Para Susana Coroado, “é fundamental que os reguladores e que as autoridades nacionais exerçam pressão sobre os intermediários e que se acabe com esta cultura de criar e este branqueamento na comunicação e junto da opinião pública, que repete constantemente que ter uma offshore não é ilegal”.
“Se é verdade que ter uma offshore não é ilegal, aquilo que temos visto é que têm mais prejuízos do que benefícios para o interesse público, porque costumam estar sempre associadas a evasão fiscal, a branqueamento de capitais, ocultação de riqueza. É preciso combatê-las de forma dura e eficaz”, defendeu.
Entre os nomes referidos na investigação Pandora Papers, estão o rei Abdallah II da Jordânia, o primeiro-ministro da República Checa, Andrej Babis, e o Presidente do Equador, Guillermo Lasso, revela a investigação, publicada em órgãos de informação como The Washington Post, BBC e The Guardian.
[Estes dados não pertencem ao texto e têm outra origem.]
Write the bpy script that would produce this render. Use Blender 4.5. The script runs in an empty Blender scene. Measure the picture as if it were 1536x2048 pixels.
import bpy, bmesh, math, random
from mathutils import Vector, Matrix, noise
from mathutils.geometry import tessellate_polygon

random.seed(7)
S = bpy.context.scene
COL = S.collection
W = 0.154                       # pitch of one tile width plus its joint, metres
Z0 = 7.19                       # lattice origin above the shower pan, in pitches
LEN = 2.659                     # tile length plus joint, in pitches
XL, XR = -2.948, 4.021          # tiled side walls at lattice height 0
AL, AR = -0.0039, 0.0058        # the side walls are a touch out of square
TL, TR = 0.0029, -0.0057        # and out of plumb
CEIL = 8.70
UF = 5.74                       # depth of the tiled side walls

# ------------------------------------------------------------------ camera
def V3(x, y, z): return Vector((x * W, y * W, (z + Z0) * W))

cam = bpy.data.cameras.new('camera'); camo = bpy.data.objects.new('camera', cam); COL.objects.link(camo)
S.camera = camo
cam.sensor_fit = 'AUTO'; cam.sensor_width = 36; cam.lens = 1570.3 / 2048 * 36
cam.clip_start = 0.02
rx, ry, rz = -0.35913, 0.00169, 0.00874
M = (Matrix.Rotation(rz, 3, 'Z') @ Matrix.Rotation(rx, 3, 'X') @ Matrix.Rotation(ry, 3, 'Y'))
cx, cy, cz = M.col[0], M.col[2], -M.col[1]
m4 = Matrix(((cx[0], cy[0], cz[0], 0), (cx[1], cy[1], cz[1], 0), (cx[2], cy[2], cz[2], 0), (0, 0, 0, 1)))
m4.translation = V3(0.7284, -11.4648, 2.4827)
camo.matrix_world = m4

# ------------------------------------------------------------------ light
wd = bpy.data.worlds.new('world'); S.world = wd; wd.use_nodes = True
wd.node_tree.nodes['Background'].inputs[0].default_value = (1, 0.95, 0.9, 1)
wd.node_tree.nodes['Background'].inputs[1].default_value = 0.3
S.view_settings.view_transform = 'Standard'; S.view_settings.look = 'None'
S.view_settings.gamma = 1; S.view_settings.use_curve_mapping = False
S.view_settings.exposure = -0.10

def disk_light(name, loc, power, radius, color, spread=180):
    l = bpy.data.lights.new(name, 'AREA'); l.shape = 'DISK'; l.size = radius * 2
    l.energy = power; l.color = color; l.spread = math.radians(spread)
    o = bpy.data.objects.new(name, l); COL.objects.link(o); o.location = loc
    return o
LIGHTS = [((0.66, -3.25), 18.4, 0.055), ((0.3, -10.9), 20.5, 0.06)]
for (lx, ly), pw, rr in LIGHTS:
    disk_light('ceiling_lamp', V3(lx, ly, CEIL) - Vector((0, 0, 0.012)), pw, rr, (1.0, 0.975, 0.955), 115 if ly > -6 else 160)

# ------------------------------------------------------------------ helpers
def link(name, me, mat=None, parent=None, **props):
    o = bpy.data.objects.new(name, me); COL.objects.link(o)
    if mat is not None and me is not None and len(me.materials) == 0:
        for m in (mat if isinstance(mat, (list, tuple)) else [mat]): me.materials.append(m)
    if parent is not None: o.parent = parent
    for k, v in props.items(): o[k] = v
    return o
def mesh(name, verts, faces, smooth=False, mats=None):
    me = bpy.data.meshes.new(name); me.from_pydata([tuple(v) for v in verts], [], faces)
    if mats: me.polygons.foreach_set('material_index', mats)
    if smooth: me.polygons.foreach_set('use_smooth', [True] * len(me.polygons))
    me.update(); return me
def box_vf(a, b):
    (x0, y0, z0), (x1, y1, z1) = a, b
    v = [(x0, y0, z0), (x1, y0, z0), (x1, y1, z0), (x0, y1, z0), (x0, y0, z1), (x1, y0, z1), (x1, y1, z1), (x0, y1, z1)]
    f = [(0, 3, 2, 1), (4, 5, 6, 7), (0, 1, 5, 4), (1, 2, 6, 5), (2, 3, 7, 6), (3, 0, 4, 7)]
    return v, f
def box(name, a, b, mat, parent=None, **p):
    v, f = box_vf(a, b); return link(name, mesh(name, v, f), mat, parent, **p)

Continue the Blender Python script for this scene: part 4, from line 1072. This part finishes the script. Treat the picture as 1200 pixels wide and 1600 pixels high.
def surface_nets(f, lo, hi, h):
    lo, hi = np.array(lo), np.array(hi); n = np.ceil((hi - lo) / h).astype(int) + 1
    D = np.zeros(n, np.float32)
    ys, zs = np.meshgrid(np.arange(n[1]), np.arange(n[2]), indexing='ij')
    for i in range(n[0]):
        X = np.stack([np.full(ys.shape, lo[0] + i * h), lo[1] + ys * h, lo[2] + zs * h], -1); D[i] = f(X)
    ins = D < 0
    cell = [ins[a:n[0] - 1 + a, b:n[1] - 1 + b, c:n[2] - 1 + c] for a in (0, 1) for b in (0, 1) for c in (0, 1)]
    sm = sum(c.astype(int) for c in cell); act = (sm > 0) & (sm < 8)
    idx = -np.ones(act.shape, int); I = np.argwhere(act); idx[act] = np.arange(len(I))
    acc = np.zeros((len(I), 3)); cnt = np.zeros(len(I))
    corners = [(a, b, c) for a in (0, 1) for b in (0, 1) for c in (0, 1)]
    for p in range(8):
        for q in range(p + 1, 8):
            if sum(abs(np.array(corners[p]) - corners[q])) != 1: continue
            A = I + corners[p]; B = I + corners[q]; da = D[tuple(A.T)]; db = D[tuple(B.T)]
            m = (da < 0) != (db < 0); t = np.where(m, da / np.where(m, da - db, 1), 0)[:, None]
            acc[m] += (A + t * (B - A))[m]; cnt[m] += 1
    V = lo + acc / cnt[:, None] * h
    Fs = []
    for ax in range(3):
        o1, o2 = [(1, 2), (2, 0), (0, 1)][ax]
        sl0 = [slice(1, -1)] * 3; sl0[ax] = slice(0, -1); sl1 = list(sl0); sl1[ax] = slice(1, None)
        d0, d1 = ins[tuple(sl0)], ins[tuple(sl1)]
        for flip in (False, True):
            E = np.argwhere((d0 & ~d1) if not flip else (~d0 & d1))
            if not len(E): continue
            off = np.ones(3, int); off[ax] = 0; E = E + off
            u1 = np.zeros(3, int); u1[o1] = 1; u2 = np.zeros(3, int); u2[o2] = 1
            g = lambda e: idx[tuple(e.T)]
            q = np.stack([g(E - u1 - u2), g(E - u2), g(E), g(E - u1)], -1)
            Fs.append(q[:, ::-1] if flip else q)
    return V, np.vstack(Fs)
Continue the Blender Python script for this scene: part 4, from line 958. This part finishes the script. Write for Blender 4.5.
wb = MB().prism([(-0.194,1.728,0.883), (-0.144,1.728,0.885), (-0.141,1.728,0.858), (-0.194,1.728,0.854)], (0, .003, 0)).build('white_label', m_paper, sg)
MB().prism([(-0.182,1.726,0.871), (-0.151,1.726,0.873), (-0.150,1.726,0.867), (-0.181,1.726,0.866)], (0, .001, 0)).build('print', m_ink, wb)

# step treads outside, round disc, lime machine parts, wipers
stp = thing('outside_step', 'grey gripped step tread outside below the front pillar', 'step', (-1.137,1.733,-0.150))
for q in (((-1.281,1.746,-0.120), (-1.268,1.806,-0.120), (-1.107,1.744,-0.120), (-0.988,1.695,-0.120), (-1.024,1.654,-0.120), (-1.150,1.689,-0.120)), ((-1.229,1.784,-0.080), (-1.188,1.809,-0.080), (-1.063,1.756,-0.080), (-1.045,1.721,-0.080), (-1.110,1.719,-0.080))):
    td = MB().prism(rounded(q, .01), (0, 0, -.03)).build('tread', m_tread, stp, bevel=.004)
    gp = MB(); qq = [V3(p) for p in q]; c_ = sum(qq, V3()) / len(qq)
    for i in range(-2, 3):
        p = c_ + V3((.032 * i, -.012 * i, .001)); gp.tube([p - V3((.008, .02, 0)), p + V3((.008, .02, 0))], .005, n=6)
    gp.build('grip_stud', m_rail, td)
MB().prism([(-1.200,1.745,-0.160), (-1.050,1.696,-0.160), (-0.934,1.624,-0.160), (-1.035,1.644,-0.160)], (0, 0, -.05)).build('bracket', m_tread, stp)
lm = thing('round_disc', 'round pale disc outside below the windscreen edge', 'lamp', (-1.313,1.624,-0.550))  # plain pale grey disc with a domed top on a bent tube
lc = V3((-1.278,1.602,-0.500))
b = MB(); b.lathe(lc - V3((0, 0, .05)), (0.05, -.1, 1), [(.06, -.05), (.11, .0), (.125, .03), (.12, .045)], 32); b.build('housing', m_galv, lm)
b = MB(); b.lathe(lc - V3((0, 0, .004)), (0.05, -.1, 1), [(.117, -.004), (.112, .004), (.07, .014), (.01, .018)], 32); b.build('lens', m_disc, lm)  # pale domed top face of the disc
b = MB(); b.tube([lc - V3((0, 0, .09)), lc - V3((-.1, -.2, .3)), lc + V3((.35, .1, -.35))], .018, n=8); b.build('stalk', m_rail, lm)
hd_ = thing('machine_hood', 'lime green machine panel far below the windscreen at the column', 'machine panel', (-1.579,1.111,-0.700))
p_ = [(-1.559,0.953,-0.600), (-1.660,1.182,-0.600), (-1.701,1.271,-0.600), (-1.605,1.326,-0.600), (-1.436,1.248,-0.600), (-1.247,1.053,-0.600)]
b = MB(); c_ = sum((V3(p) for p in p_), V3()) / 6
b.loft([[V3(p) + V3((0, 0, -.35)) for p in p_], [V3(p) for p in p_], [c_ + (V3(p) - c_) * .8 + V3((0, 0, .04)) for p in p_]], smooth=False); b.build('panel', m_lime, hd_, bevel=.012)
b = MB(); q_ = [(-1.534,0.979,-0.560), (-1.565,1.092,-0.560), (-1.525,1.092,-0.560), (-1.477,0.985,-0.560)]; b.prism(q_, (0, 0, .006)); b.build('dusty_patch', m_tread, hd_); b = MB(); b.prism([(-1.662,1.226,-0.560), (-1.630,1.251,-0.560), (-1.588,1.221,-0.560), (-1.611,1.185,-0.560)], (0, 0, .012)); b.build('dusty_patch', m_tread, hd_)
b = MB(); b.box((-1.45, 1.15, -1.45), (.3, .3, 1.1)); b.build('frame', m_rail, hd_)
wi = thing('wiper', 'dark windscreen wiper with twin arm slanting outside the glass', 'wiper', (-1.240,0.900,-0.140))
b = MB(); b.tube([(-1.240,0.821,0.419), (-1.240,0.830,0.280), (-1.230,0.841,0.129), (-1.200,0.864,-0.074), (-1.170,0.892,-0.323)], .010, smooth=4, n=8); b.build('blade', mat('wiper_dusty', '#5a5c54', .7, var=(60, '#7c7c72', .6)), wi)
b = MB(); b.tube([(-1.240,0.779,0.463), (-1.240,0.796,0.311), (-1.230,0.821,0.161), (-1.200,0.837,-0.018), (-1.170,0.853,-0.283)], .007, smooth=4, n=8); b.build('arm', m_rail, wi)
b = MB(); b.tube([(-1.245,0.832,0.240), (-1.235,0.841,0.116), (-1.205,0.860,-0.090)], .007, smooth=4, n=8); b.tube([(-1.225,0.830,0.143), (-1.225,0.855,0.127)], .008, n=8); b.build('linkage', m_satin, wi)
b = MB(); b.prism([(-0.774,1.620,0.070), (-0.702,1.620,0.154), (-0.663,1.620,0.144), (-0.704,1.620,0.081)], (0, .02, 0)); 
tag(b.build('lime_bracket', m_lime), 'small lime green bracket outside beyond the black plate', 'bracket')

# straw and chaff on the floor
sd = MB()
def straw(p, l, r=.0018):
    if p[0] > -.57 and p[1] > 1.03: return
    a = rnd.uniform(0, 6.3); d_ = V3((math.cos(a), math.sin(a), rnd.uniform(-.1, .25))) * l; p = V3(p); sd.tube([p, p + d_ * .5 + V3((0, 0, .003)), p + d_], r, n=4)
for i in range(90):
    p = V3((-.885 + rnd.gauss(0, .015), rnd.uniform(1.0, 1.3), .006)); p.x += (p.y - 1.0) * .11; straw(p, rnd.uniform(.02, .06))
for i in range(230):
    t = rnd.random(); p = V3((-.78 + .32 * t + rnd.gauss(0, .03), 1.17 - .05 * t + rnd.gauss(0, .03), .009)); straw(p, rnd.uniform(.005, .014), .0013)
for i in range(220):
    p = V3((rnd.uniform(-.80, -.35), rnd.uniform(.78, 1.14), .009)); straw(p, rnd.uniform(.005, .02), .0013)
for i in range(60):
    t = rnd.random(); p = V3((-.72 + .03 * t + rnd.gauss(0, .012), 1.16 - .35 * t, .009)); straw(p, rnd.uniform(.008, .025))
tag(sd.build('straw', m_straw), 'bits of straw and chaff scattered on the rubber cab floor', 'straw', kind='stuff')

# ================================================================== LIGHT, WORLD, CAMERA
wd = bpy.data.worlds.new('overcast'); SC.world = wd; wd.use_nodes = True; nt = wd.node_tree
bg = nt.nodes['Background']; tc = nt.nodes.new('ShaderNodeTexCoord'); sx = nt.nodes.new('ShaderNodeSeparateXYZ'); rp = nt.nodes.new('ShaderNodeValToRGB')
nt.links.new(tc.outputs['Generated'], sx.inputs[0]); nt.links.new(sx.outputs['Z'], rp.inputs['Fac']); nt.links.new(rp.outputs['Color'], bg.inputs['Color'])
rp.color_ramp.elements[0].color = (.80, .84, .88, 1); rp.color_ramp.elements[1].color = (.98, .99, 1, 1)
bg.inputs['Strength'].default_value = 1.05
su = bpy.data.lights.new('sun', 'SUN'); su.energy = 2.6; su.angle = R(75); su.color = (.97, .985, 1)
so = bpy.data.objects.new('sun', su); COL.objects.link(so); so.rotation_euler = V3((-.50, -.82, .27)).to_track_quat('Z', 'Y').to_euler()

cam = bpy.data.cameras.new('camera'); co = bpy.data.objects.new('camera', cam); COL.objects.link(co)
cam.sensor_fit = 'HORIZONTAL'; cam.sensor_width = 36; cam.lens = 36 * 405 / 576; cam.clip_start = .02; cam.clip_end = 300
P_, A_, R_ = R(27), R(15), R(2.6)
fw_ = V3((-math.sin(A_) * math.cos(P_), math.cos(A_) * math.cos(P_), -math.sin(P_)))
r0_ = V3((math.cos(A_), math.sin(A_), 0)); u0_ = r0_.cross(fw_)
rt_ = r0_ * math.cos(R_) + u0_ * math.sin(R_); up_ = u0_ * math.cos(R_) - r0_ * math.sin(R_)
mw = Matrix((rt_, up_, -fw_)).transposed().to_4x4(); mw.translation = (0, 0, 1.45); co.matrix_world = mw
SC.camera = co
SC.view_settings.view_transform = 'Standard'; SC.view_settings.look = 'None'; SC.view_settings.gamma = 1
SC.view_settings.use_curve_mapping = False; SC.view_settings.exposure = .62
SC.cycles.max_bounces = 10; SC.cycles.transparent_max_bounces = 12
A investigação revela ainda novos detalhes sobre importantes doadores estrangeiros do Partido Conservador do primeiro-ministro britânico, Boris Johnson, e detalha actividades financeiras questionáveis do “ministro oficioso de propaganda” do Presidente russo, Vladimir Putin.
O círculo próximo do primeiro-ministro do Paquistão, Imran Khan, é denunciado por ter escondido milhões de dólares em empresas e entidades externas.
Também o Presidente queniano, Uhuru Kenyatta, e seis membros da sua família são denunciados por deterem, em segredo, pelo menos 11 empresas no estrangeiro, uma das quais avaliada em 30 milhões de dólares.
O ICIJ diz ter baseado a sua investigação numa “fuga sem precedentes”, envolvendo cerca de dois milhões de documentos, trabalhados por 600 jornalistas, a “maior parceria da história do jornalismo”.